For most of us, that space has been like that for years. Moreover, we feel our stress levels increase whenever we have to go anywhere near that space. But we can never seem to do anything about it.
Why do so many of us have these junk drawers/rooms? And why can’t we organize them once and for all?
There are three reasons these junk spaces are so prevalent:
1. We don’t have time to find a home for everything.
2. We don’t make time to find a home for everything.
3. We don’t know how to make a home for everything.
So why don’t we just MAKE the time to find a home for everything? If we don’t know how, why don’t we just follow the instructions in an organizing book? Usually, it’s because we fall prey to all-or-nothing thinking. Most of us feel obligated to attack the whole room at once on an organizing binge or don’t bother trying. Attacking the whole room at once feels overwhelming, so instead we opt to just ignore it.
That’s how we end up stuck. The key to getting unstuck? Don’t try to organize the whole room at once. Break it up into chunks so small that you are 100 percent confident in your ability to complete them. Maybe you focus on removing just one piece of clutter from the junk room each day. Do that everyday for as long as it takes, and you will succeed in clearing out that room. Just like the proverbial climb up the mountain, many small steps lead to significant change.
Make 2012 the year when you stop being ashamed of your house and start embracing change in small, manageable steps.
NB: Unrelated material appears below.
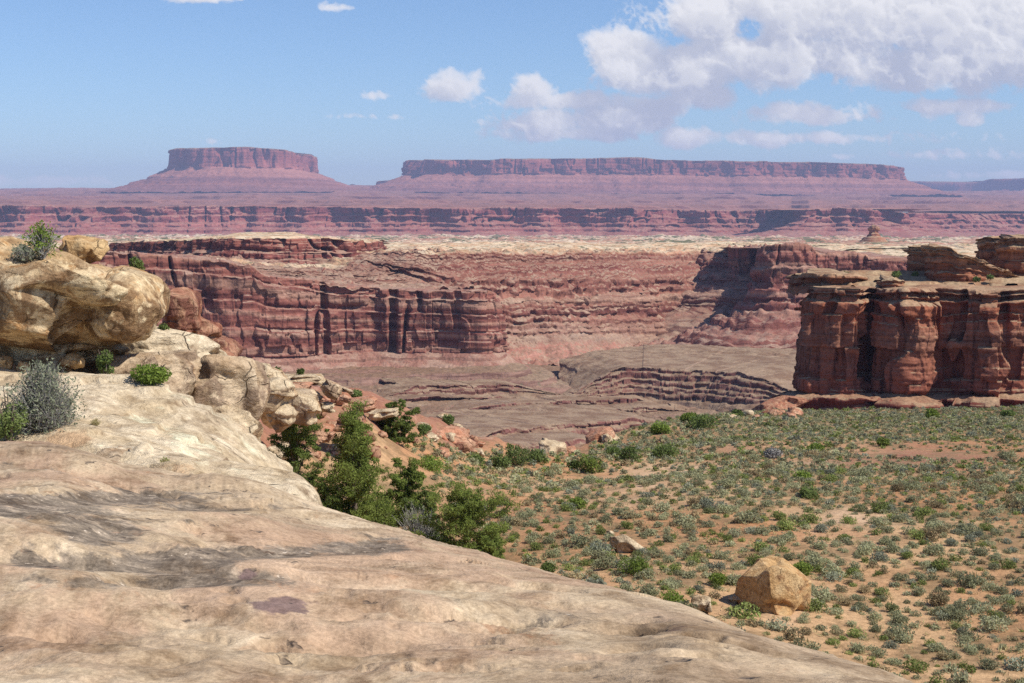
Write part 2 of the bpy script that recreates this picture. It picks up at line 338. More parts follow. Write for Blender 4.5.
def rock_mat(name, base, pale, dark, rust, unit=1.0, dark_lo=0.52, rust_lo=0.55, pale_lo=0.6, bedv=0.5, patch=None):
    m, g = new_mat(name)
    P = g.n('ShaderNodeTexCoord').outputs['Object']
    wv = g.n('ShaderNodeTexNoise', {'Vector': P, 'Scale': 0.9 / unit, 'Detail': 4.0}).outputs['Color']
    Pw = g.vm('ADD', P, g.scalev(g.vm('SUBTRACT', wv, (.5, .5, .5)), (.9 * unit,) * 3))
    a = g.noise(Pw, 0.9 / unit, 6.0, 0.6)
    c = g.mix(g.step(a, 0.38, 0.64), base, pale)
    rr = g.noise(g.vm('ADD', Pw, (7.1, 3.3, 1.7)), 0.8 / unit, 6.0, 0.65)
    c = g.mix(g.m('MULTIPLY', g.step(rr, rust_lo, rust_lo + 0.1), 0.8), c, rust)
    dk = g.noise(g.vm('ADD', Pw, (1.1, 9.3, 4.7)), 1.0 / unit, 8.0, 0.68)
    nz = g.xyz(g.n('ShaderNodeNewGeometry').outputs['Normal'])[2]
    c = g.mix(g.m('MULTIPLY', g.step(dk, dark_lo - 0.03, dark_lo + 0.06), g.step(nz, 0.5, 0.95, 0.85, 0.3)), c, dark)
    c = g.mix(g.m('MULTIPLY', g.step(g.noise(g.vm('ADD', Pw, (4, 4, 8)), 0.7 / unit, 6.0, 0.65), pale_lo, pale_lo + 0.08), 0.8), c, tuple(min(0.72, q * 1.18) for q in pale))
    bed = g.noise(g.scalev(Pw, (.5 / unit, .5 / unit, 4.5 / unit)), 1.0, 5.0, 0.65)
    c = g.mix(bedv, c, g.mix(1.0, c, g.ramp(bed, [(0.3, (0.6, 0.56, 0.52)), (0.55, (1.05, 1.05, 1.05)), (0.75, (1.2, 1.2, 1.2))]), 'MULTIPLY'))
    fine = g.noise(P, 9.0 / unit, 7.0, 0.75)
    c = g.mix(1.0, c, g.ramp(fine, [(0.28, (0.62, 0.60, 0.58)), (0.72, (1.2, 1.2, 1.2))]), 'MULTIPLY')
    ve = g.n('ShaderNodeTexVoronoi', {'Vector': g.scalev(Pw, (1.0, 1.0, 1.5)), 'Scale': 0.62 / unit}, feature='DISTANCE_TO_EDGE').outputs['Distance']
    ck = g.m('MULTIPLY', g.step(ve, 0.0, 0.016, 1.0, 0.0), g.step(g.noise(P, 1.1 / unit, 3.0), 0.52, 0.64))
    c = g.mix(g.m('MULTIPLY', ck, 0.7), c, tuple(q * 0.45 for q in dark))
    mid = g.noise(Pw, 3.2 / unit, 6.0, 0.7)
    c = g.mix(1.0, c, g.ramp(mid, [(0.34, (0.66, 0.61, 0.56)), (0.5, (1.0, 1.0, 1.0)), (0.68, (1.18, 1.19, 1.2))]), 'MULTIPLY')
    bh = g.m('ADD', g.m('MULTIPLY', bed, 0.8), g.m('ADD', g.m('MULTIPLY', fine, 0.4), g.m('ADD', g.m('MULTIPLY', dk, 0.8), g.m('MULTIPLY', mid, 0.9))))
    bh = g.m('SUBTRACT', bh, g.m('MULTIPLY', ck, 0.9))
    finish(g, c, 0.9, bh, 0.13 * unit, 0.9)
    return m
M['boulder'] = rock_mat('golden_sandstone', (0.52, 0.36, 0.195), (0.63, 0.495, 0.315), (0.20, 0.112, 0.056), (0.47, 0.25, 0.10), 0.5, 0.465, 0.52, 0.55, 0.35)
M['gold'] = rock_mat('gold_sandstone', (0.50, 0.31, 0.14), (0.58, 0.41, 0.22), (0.25, 0.14, 0.07), (0.46, 0.24, 0.10), 0.5, 0.56, 0.54, 0.66, 0.4)
M['pale'] = rock_mat('pale_sandstone', (0.50, 0.38, 0.24), (0.62, 0.50, 0.34), (0.23, 0.155, 0.10), (0.47, 0.29, 0.155), 0.8, 0.54, 0.57, 0.58, 0.55)
M['cream'] = rock_mat('cream_sandstone', (0.56, 0.44, 0.285), (0.69, 0.575, 0.41), (0.29, 0.20, 0.13), (0.50, 0.325, 0.19), 0.9, 0.56, 0.58, 0.56, 0.6)
M['stained'] = rock_mat('stained_sandstone', (0.48, 0.345, 0.215), (0.58, 0.46, 0.32), (0.24, 0.165, 0.115), (0.46, 0.28, 0.155), 0.8, 0.49, 0.58, 0.62, 0.5)
M['redrock'] = rock_mat('red_sandstone', (0.46, 0.215, 0.13), (0.52, 0.32, 0.21), (0.25, 0.095, 0.06), (0.42, 0.16, 0.09), 1.2, 0.55, 0.52, 0.68, 0.7)
M['darkred'] = rock_mat('dark_red_sandstone', (0.33, 0.15, 0.095), (0.45, 0.27, 0.17), (0.16, 0.06, 0.045), (0.34, 0.13, 0.075), 0.8, 0.50, 0.52, 0.66, 0.8)

def leaf_mat(name, c1, c2, var=0.25, trans=0.25, hue=None):
    m, g = new_mat(name)
    P = g.n('ShaderNodeTexCoord').outputs['Object']
    rnd = g.m('FRACT', g.m('ADD', g.n('ShaderNodeObjectInfo').outputs['Random'], g.attr('tint')))
    f = g.m('ADD', g.m('MULTIPLY', g.noise(P, 3.0, 3.0, 0.6), 0.6), g.m('MULTIPLY', rnd, 0.45), clamp=True)
    c = g.mix(f, c1, c2)
    if hue:
        for lo, hi, hc in hue: c = g.mix(g.m('MULTIPLY', g.step(rnd, lo, lo + .02), g.step(rnd, hi, hi + .02, 1.0, 0.0)), c, g.mix(g.noise(P, 3.0), hc, tuple(q * 1.35 for q in hc)))
    br = g.m('ADD', 1 - var, g.m('MULTIPLY', g.m('FRACT', g.m('MULTIPLY', rnd, 7.31)), 2 * var))
    c = g.mix(1.0, c, g.n('ShaderNodeCombineColor', {0: br, 1: br, 2: br}).outputs[0], 'MULTIPLY')
    d = g.n('ShaderNodeBsdfDiffuse', {0: c, 1: 0.5})
    t = g.n('ShaderNodeBsdfTranslucent', {0: c})
    mx = g.n('ShaderNodeMixShader', {0: trans, 1: d.outputs[0], 2: t.outputs[0]})
    g.nt.links.new(mx.outputs[0], g.n('ShaderNodeOutputMaterial').inputs[0])
    return m
M['sage'] = leaf_mat('sage_leaves', (0.255, 0.265, 0.14), (0.39, 0.385, 0.235), 0.32, 0.2, [(0.0, 0.2, (0.20, 0.235, 0.075)), (0.50, 0.60, (0.29, 0.23, 0.13)), (0.8, 0.9, (0.24, 0.255, 0.185))])
M['green'] = leaf_mat('fresh_leaves', (0.17, 0.24, 0.05), (0.25, 0.32, 0.07), 0.2, 0.3)
M['olive'] = leaf_mat('olive_leaves', (0.12, 0.17, 0.05), (0.19, 0.235, 0.08), 0.2, 0.25)
M['pine'] = leaf_mat('pinyon_needles', (0.14, 0.19, 0.042), (0.24, 0.285, 0.075), 0.1, 0.25)
M['pine_dark'] = leaf_mat('juniper_sprays', (0.095, 0.135, 0.035), (0.16, 0.20, 0.055), 0.1, 0.22)
M['grey'] = leaf_mat('grey_twigs', (0.26, 0.25, 0.235), (0.36, 0.34, 0.31), 0.1, 0.05)
M['greyblue'] = leaf_mat('grey_leaves', (0.19, 0.215, 0.135), (0.30, 0.315, 0.22), 0.1, 0.15)
M['straw'] = leaf_mat('straw_blades', (0.36, 0.30, 0.15), (0.44, 0.38, 0.2), 0.15, 0.2)
m, g = new_mat('bark')
P = g.n('ShaderNodeTexCoord').outputs['Object']
bn = g.noise(g.scalev(P, (9, 9, 1.2)), 1.0, 5.0, 0.7)
finish(g, g.ramp(bn, [(0.3, (0.07, 0.05, 0.037)), (0.7, (0.24, 0.19, 0.15))]), 0.95, bn, 0.02, 0.8)
M['bark'] = m

# ------------------------------------------------------------------ cliffs
def resample(ctrl, n, smooth=0.0, closed=False):
    """ctrl (k,4): x y ztop zbot; columns spread evenly over apparent length"""
    C = np.array(ctrl, float)
    if closed: C = np.vstack([C, C[:1]])
    seg = np.linalg.norm(np.diff(C[:, :2], axis=0), axis=1) / ((C[1:, 1] + C[:-1, 1]) / 2)
    s = np.concatenate([[0], np.cumsum(seg)])
    t = np.linspace(0, s[-1], n, endpoint=not closed)
    R = np.stack([np.interp(t, s, C[:, k]) for k in range(4)], 1)
    w = int(smooth * n)
    if w > 1:
        k = np.hanning(2 * w + 1); k /= k.sum()
        if closed: R = np.stack([np.convolve(np.concatenate([R[-w:, i], R[:, i], R[:w, i]]), k, 'valid') for i in range(4)], 1)
        else:
            P0 = np.vstack([2 * R[0] - R[w:0:-1], R, 2 * R[-1] - R[-2:-w - 2:-1]])
            R = np.stack([np.convolve(P0[:, i], k, 'valid') for i in range(4)], 1)
    return R

def layer_fn(z, thick, seed):
    rs = np.random.RandomState(seed)
    lo, hi = float(z.min()) - 5 * thick, float(z.max()) + 5 * thick
    b = [lo]
    while b[-1] < hi: b.append(b[-1] + thick * rs.uniform(0.35, 1.9))
    b = np.array(b); v = rs.uniform(-1, 1, len(b))
    k = np.clip(np.searchsorted(b, z) - 1, 0, len(b) - 1)
    return v[k], k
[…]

You have only your junk room to lose.
Image courtesy of Olles Vennson at Flickr.
Jasmine says
This sounds like the advice I’ve been given for schoolwork: If I have to write a ten-page paper, I could approach it as either a marathon, or a series of sprints. The marathon approach means I’ll try to finish the whole paper in one or two sittings, but that idea is overwhelming, so I put it off until the last possible moment. Then I’m forced to rush through the whole paper, pushing through the stress to create a mediocre piece. Instead, if I worked in sprints, then I would get parts of the paper done at a time: make an outline, gather a few sources, write a paragraph or two. By breaking the paper into manageable chunks, I end up with a far better paper, written with minimal stress.
I never thought to approach housecleaning in the same way. Thank you for demonstrating that this wisdom can be used when facing the junk in my house.
respaced says
I’m glad you found the post applicable to your own situation. I often find that those who try to do cleaning or organizing in marathon-long sessions end up burning out and hating the task at hand. That, in turn, makes them avoid doing organizing in the future, because they think it will take just as long and be just as painful as the last time they organized. Breaking up the project into chunks avoids that burnout and teaches us that we CAN manage our house with much less effort! Thanks for reading and commenting.